» What is being asked
Go through the material and write it all out exactly, minus the pictures.

▼

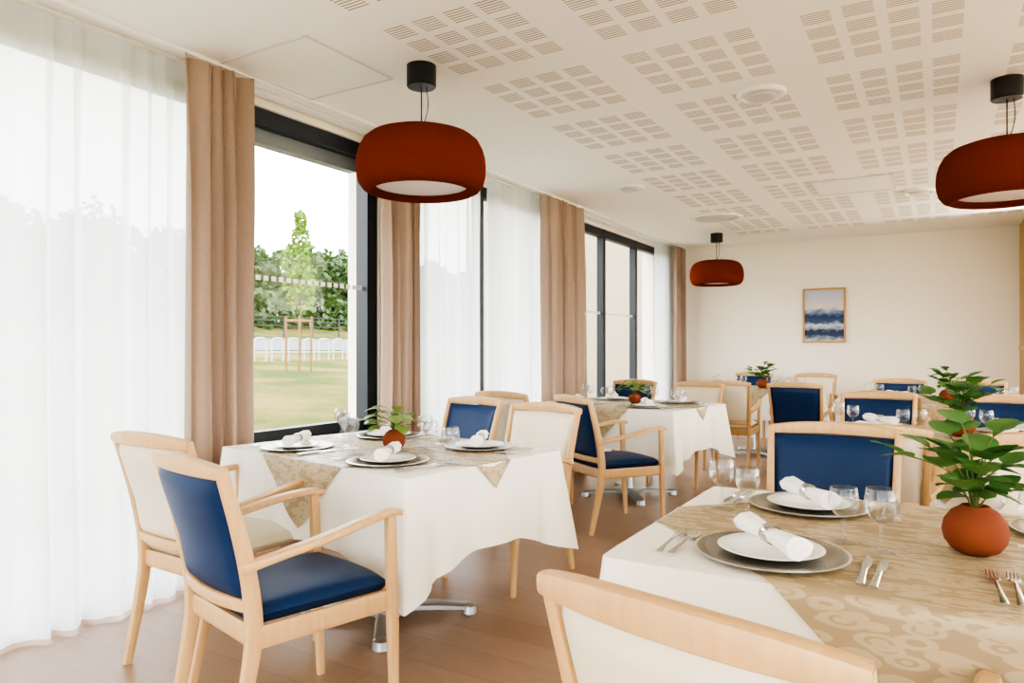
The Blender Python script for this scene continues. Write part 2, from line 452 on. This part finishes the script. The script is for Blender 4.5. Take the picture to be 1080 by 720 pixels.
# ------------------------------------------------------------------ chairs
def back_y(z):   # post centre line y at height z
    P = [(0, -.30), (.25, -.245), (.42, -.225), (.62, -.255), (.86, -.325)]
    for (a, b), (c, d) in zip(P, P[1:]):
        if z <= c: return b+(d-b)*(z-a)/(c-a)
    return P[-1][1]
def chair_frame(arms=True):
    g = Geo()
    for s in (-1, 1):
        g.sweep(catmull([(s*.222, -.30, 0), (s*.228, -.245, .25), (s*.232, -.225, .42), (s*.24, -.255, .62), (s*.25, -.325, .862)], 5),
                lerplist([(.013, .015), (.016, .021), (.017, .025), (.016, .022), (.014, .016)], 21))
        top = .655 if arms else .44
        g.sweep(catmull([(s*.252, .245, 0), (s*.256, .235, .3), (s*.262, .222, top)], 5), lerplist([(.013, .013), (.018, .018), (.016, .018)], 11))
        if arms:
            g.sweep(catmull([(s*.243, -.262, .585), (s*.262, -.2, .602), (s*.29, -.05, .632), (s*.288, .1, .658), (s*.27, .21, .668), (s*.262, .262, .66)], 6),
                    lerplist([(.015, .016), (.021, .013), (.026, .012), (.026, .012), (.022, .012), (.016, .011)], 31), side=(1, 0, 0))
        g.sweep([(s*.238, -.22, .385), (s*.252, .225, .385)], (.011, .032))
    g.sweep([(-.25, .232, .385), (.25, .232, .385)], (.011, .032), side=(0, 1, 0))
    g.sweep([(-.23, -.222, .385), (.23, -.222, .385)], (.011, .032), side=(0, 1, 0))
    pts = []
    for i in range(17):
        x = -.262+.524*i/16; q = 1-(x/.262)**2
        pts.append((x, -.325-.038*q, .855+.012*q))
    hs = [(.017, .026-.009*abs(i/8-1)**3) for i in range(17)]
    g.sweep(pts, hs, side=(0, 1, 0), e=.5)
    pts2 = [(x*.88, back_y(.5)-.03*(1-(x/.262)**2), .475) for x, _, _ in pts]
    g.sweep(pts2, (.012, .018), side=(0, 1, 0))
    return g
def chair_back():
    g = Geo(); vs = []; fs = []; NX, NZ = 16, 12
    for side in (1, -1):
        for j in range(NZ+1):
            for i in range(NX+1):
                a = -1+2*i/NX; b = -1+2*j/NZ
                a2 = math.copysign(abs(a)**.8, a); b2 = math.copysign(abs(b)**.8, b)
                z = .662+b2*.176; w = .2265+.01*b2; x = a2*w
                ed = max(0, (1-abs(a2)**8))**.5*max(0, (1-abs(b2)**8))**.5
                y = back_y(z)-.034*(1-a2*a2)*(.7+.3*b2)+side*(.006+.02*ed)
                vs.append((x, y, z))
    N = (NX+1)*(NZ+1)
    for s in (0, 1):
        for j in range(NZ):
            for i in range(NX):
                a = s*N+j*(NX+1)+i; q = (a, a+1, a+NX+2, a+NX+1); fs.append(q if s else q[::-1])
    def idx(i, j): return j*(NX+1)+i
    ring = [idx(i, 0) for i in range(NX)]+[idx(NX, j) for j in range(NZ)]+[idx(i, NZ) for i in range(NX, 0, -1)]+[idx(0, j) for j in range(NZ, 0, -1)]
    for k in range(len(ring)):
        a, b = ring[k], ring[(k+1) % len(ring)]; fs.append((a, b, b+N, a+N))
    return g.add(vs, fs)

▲

» Solution to this task
The Blender Python script for this scene continues. Write part 2, from line 452 on. This part finishes the script. The script is for Blender 4.5. Take the picture to be 1080 by 720 pixels.
# ------------------------------------------------------------------ chairs
def back_y(z):   # post centre line y at height z
    P = [(0, -.30), (.25, -.245), (.42, -.225), (.62, -.255), (.86, -.325)]
    for (a, b), (c, d) in zip(P, P[1:]):
        if z <= c: return b+(d-b)*(z-a)/(c-a)
    return P[-1][1]
def chair_frame(arms=True):
    g = Geo()
    for s in (-1, 1):
        g.sweep(catmull([(s*.222, -.30, 0), (s*.228, -.245, .25), (s*.232, -.225, .42), (s*.24, -.255, .62), (s*.25, -.325, .862)], 5),
                lerplist([(.013, .015), (.016, .021), (.017, .025), (.016, .022), (.014, .016)], 21))
        top = .655 if arms else .44
        g.sweep(catmull([(s*.252, .245, 0), (s*.256, .235, .3), (s*.262, .222, top)], 5), lerplist([(.013, .013), (.018, .018), (.016, .018)], 11))
        if arms:
            g.sweep(catmull([(s*.243, -.262, .585), (s*.262, -.2, .602), (s*.29, -.05, .632), (s*.288, .1, .658), (s*.27, .21, .668), (s*.262, .262, .66)], 6),
                    lerplist([(.015, .016), (.021, .013), (.026, .012), (.026, .012), (.022, .012), (.016, .011)], 31), side=(1, 0, 0))
        g.sweep([(s*.238, -.22, .385), (s*.252, .225, .385)], (.011, .032))
    g.sweep([(-.25, .232, .385), (.25, .232, .385)], (.011, .032), side=(0, 1, 0))
    g.sweep([(-.23, -.222, .385), (.23, -.222, .385)], (.011, .032), side=(0, 1, 0))
    pts = []
    for i in range(17):
        x = -.262+.524*i/16; q = 1-(x/.262)**2
        pts.append((x, -.325-.038*q, .855+.012*q))
    hs = [(.017, .026-.009*abs(i/8-1)**3) for i in range(17)]
    g.sweep(pts, hs, side=(0, 1, 0), e=.5)
    pts2 = [(x*.88, back_y(.5)-.03*(1-(x/.262)**2), .475) for x, _, _ in pts]
    g.sweep(pts2, (.012, .018), side=(0, 1, 0))
    return g
def chair_back():
    g = Geo(); vs = []; fs = []; NX, NZ = 16, 12
    for side in (1, -1):
        for j in range(NZ+1):
            for i in range(NX+1):
                a = -1+2*i/NX; b = -1+2*j/NZ
                a2 = math.copysign(abs(a)**.8, a); b2 = math.copysign(abs(b)**.8, b)
                z = .662+b2*.176; w = .2265+.01*b2; x = a2*w
                ed = max(0, (1-abs(a2)**8))**.5*max(0, (1-abs(b2)**8))**.5
                y = back_y(z)-.034*(1-a2*a2)*(.7+.3*b2)+side*(.006+.02*ed)
                vs.append((x, y, z))
    N = (NX+1)*(NZ+1)
    for s in (0, 1):
        for j in range(NZ):
            for i in range(NX):
                a = s*N+j*(NX+1)+i; q = (a, a+1, a+NX+2, a+NX+1); fs.append(q if s else q[::-1])
    def idx(i, j): return j*(NX+1)+i
    ring = [idx(i, 0) for i in range(NX)]+[idx(NX, j) for j in range(NZ)]+[idx(i, NZ) for i in range(NX, 0, -1)]+[idx(0, j) for j in range(NZ, 0, -1)]
    for k in range(len(ring)):
        a, b = ring[k], ring[(k+1) % len(ring)]; fs.append((a, b, b+N, a+N))
    return g.add(vs, fs)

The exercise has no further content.